Online path parameterization for manipulators with input/state constraints

Summary form only given. Tracking a given geometric path r(s) in the presence of physical constraints is a task which often occurs in robotic applications. The paper introduces a device called the path governor (PG) which, according to a prediction of the evolution of the robot from the current state, generates online a suitable time-parameterization s(t) of the path to be tracked, by solving at fixed intervals a constrained scalar optimization problem. We assume that a feedback controller has been already designed in order to guarantee, in the absence of constraints, nice stability and tracking properties. The PG attempts to reduce the computational complexity in two ways: first, only a portion of the desired path is considered at a time; second, the resulting sub-trajectory depends only on a scalar parameter-its end-point.
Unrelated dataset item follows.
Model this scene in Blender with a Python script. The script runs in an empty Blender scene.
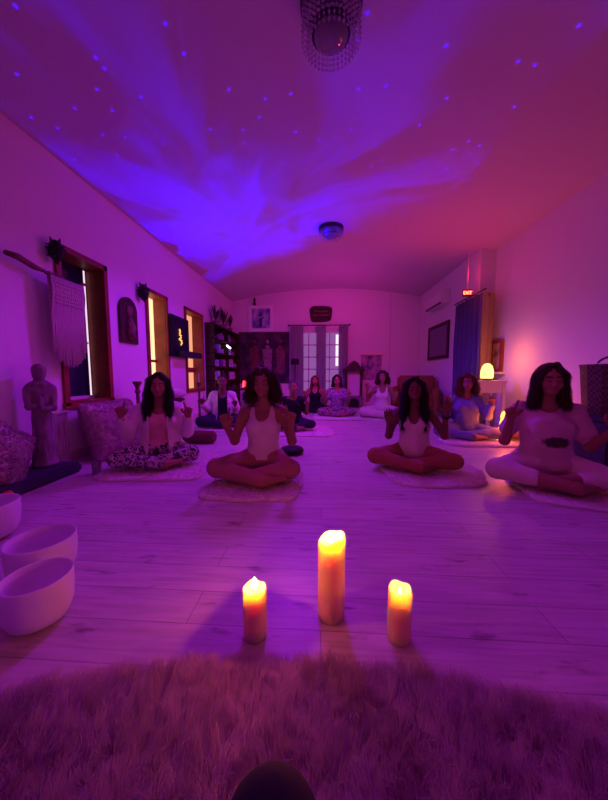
import bpy, bmesh, math, random
import numpy as np
from mathutils import Vector, Matrix
random.seed(7); rng = np.random.default_rng(7)
C = bpy.context.scene.collection
PI = math.pi
# ------------------------------------------------------------------ camera
CH = 0.85; F = 290.0
psi = math.atan(18/F); th = math.atan(25/F)
fw = Vector((-math.sin(psi)*math.cos(th), math.cos(psi)*math.cos(th), -math.sin(th)))
rt = Vector((math.cos(psi), math.sin(psi), 0)); up = rt.cross(fw)
cam_d = bpy.data.cameras.new('camera'); cam = bpy.data.objects.new('camera', cam_d); C.objects.link(cam)
cam_d.sensor_fit = 'VERTICAL'; cam_d.sensor_height = 36; cam_d.lens = F/800*36; cam_d.clip_start = 0.02
M3 = Matrix((rt, up, -fw)).transposed()
cam.matrix_world = Matrix.Translation((0, 0, CH)) @ M3.to_4x4()
bpy.context.scene.camera = cam
def ray(px, py): return fw + rt*((px-304)/F) + up*((400-py)/F)
def atZ(px, py, z=0): r = ray(px, py); t = (z-CH)/r.z; return Vector((r.x*t, r.y*t, z))
def atY(px, py, y): r = ray(px, py); t = y/r.y; return Vector((r.x*t, y, CH+r.z*t))
def atX(px, py, x): r = ray(px, py); t = x/r.x; return Vector((x, r.y*t, CH+r.z*t))
# ------------------------------------------------------------------ materials
def mat(name, col, rough=.7, metal=0, spec=.3, noise=0, nscale=8, bump=0, bscale=60, sheen=0, sss=0, sssr=(.02,.01,.005), emit=None, es=0, trans=0, col2=None, alpha=1):
    m = bpy.data.materials.new(name); m.use_nodes = True; N = m.node_tree.nodes; L = m.node_tree.links
    b = N['Principled BSDF']
    b.inputs['Base Color'].default_value = (*col, 1); b.inputs['Roughness'].default_value = rough
    b.inputs['Metallic'].default_value = metal; b.inputs['Specular IOR Level'].default_value = spec
    if sheen: b.inputs['Sheen Weight'].default_value = sheen
    if sss:
        b.inputs['Subsurface Weight'].default_value = sss; b.inputs['Subsurface Radius'].default_value = sssr; b.inputs['Subsurface Scale'].default_value = 1
    if emit: b.inputs['Emission Color'].default_value = (*emit, 1); b.inputs['Emission Strength'].default_value = es
    if trans: b.inputs['Transmission Weight'].default_value = trans
    if noise or bump: tc = N.new('ShaderNodeTexCoord')
    if noise:
        n = N.new('ShaderNodeTexNoise'); n.inputs['Scale'].default_value = nscale; n.inputs['Detail'].default_value = 5
        L.new(tc.outputs['Object'], n.inputs['Vector'])
        r = N.new('ShaderNodeValToRGB'); r.color_ramp.elements[0].position = .35; r.color_ramp.elements[1].position = .65
        c2 = col2 or tuple(c*(1-noise) for c in col)
        r.color_ramp.elements[0].color = (*c2, 1); r.color_ramp.elements[1].color = (*col, 1)
        L.new(n.outputs['Fac'], r.inputs['Fac']); L.new(r.outputs['Color'], b.inputs['Base Color'])
    if bump:
        n2 = N.new('ShaderNodeTexNoise'); n2.inputs['Scale'].default_value = bscale; n2.inputs['Detail'].default_value = 4
        L.new(tc.outputs['Object'], n2.inputs['Vector'])
        bp = N.new('ShaderNodeBump'); bp.inputs['Strength'].default_value = bump; bp.inputs['Distance'].default_value = .01
        L.new(n2.outputs['Fac'], bp.inputs['Height']); L.new(bp.outputs['Normal'], b.inputs['Normal'])
    return m
def emis(name, col, s):
    m = bpy.data.materials.new(name); m.use_nodes = True; N = m.node_tree.nodes; L = m.node_tree.links
    N.remove(N['Principled BSDF']); e = N.new('ShaderNodeEmission'); e.inputs[0].default_value = (*col, 1); e.inputs[1].default_value = s
    L.new(e.outputs[0], N['Material Output'].inputs[0]); return m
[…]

As for predictive controllers, these simpler planning processes evolve according to a receding horizon strategy. Then, a new parameterisation is evaluated which replaces the previous one. This provides robustness against both model and measurement disturbances. The selection of the end-point is performed by considering two objectives: (i) minimize the traversal time, i.e. the time required to track the desired path, and (ii) guarantee that the constraints are and will be fulfilled i.e., no blind-alley is entered. Higher level switching commands are also taken into account by simply associating a different optimization criterion to each mode of operation.